* **DIRECTIONS FOR THIS TASK**
Reproduce the complete listing without any deviation.

++++ DATA PROVIDED

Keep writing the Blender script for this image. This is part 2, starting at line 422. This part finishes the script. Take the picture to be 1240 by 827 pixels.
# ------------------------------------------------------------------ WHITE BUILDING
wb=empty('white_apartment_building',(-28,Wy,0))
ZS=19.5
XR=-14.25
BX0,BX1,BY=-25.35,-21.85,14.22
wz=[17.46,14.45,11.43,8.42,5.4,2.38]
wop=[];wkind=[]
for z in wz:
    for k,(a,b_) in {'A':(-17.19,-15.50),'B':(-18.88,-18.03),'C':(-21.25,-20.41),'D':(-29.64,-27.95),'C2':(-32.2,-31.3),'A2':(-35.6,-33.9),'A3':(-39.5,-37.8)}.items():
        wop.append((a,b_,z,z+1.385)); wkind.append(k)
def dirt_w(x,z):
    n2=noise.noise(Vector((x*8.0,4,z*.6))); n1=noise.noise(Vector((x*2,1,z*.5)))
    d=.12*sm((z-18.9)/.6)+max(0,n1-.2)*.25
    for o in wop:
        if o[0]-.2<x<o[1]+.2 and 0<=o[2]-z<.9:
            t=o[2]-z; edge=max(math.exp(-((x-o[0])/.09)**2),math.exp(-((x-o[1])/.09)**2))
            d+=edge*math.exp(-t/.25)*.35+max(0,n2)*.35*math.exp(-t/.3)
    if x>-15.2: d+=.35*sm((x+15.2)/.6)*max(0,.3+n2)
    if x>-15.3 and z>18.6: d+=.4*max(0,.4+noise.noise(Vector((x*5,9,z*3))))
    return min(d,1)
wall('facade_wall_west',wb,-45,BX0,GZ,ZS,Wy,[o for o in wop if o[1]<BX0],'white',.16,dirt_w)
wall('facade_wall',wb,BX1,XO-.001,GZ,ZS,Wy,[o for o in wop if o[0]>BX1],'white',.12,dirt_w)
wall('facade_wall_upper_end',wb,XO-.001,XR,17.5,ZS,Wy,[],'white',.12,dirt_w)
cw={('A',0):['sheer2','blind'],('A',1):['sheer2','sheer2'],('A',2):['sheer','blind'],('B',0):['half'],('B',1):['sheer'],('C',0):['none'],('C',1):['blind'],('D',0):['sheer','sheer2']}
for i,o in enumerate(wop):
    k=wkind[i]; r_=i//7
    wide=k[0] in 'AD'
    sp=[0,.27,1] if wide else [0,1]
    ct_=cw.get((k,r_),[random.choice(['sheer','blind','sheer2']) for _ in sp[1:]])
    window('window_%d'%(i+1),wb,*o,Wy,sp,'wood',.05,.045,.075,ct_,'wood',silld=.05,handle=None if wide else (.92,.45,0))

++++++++

* **RESPONSE**
Keep writing the Blender script for this image. This is part 2, starting at line 422. This part finishes the script. Take the picture to be 1240 by 827 pixels.
# ------------------------------------------------------------------ WHITE BUILDING
wb=empty('white_apartment_building',(-28,Wy,0))
ZS=19.5
XR=-14.25
BX0,BX1,BY=-25.35,-21.85,14.22
wz=[17.46,14.45,11.43,8.42,5.4,2.38]
wop=[];wkind=[]
for z in wz:
    for k,(a,b_) in {'A':(-17.19,-15.50),'B':(-18.88,-18.03),'C':(-21.25,-20.41),'D':(-29.64,-27.95),'C2':(-32.2,-31.3),'A2':(-35.6,-33.9),'A3':(-39.5,-37.8)}.items():
        wop.append((a,b_,z,z+1.385)); wkind.append(k)
def dirt_w(x,z):
    n2=noise.noise(Vector((x*8.0,4,z*.6))); n1=noise.noise(Vector((x*2,1,z*.5)))
    d=.12*sm((z-18.9)/.6)+max(0,n1-.2)*.25
    for o in wop:
        if o[0]-.2<x<o[1]+.2 and 0<=o[2]-z<.9:
            t=o[2]-z; edge=max(math.exp(-((x-o[0])/.09)**2),math.exp(-((x-o[1])/.09)**2))
            d+=edge*math.exp(-t/.25)*.35+max(0,n2)*.35*math.exp(-t/.3)
    if x>-15.2: d+=.35*sm((x+15.2)/.6)*max(0,.3+n2)
    if x>-15.3 and z>18.6: d+=.4*max(0,.4+noise.noise(Vector((x*5,9,z*3))))
    return min(d,1)
wall('facade_wall_west',wb,-45,BX0,GZ,ZS,Wy,[o for o in wop if o[1]<BX0],'white',.16,dirt_w)
wall('facade_wall',wb,BX1,XO-.001,GZ,ZS,Wy,[o for o in wop if o[0]>BX1],'white',.12,dirt_w)
wall('facade_wall_upper_end',wb,XO-.001,XR,17.5,ZS,Wy,[],'white',.12,dirt_w)
cw={('A',0):['sheer2','blind'],('A',1):['sheer2','sheer2'],('A',2):['sheer','blind'],('B',0):['half'],('B',1):['sheer'],('C',0):['none'],('C',1):['blind'],('D',0):['sheer','sheer2']}
for i,o in enumerate(wop):
    k=wkind[i]; r_=i//7
    wide=k[0] in 'AD'
    sp=[0,.27,1] if wide else [0,1]
    ct_=cw.get((k,r_),[random.choice(['sheer','blind','sheer2']) for _ in sp[1:]])
    window('window_%d'%(i+1),wb,*o,Wy,sp,'wood',.05,.045,.075,ct_,'wood',silld=.05,handle=None if wide else (.92,.45,0))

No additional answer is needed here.